A client remarked the other day that she had 26
priority items and it was difficult to place quality near the top. I don’t
see quality as a priority item. More specifically, I don’t see quality
as an item.
When quality is driven as a program or a special
system, then it is easy to make the mistake of benchmarking its priority
with other business activities. It is like giving love a priority in a
relationship. Love is not an item competing with other activities. It is
infused over time into the whole of the relationship.

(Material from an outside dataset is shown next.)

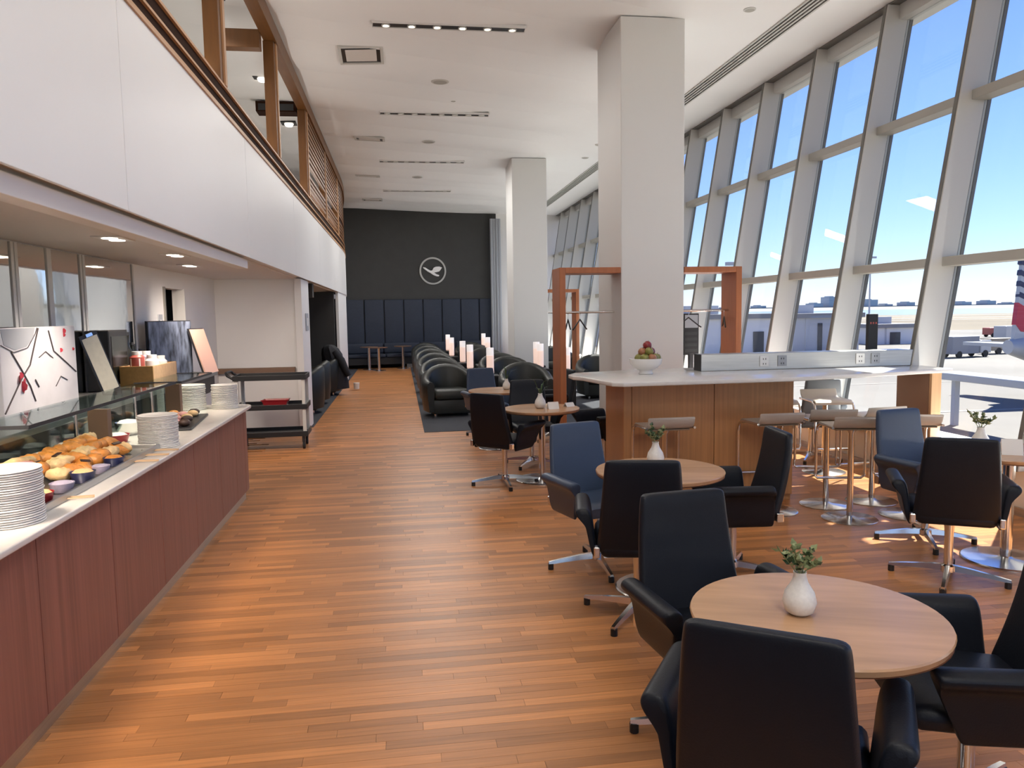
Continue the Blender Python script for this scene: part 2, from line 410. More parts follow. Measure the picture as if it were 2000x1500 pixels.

Quality is conformance to requirements. When do
we conform to requirements? Every time we perform a work transaction to
achieve an output for somebody. A priority therefore is given to that work
transaction; or to that output; or to that somebody. If one is a person of
integrity, conformance to requirements (or doing what you said you would
do) is therefore something one wants to achieve for any job, whatever the
priority.
If your organization has a policy that demands
integrity as a way of life, then conformance to requirements is your
objective every time you do something. To promote such a lifestyle, there
may be organized activities such as classes for you and your colleagues.
Or they may be activities aimed at working on opportunities for
improvement. These activities, like any other work transaction, then
become items that can be assigned with a "priority".
A culture of integrity is helped along by clear
requirements, prevention, a "right first time" mind set and a
strong aversion to paying for mistakes. This culture is manifested in the
daily realities of delivering according to what was agreed. Not in how
well you do a quality program or system.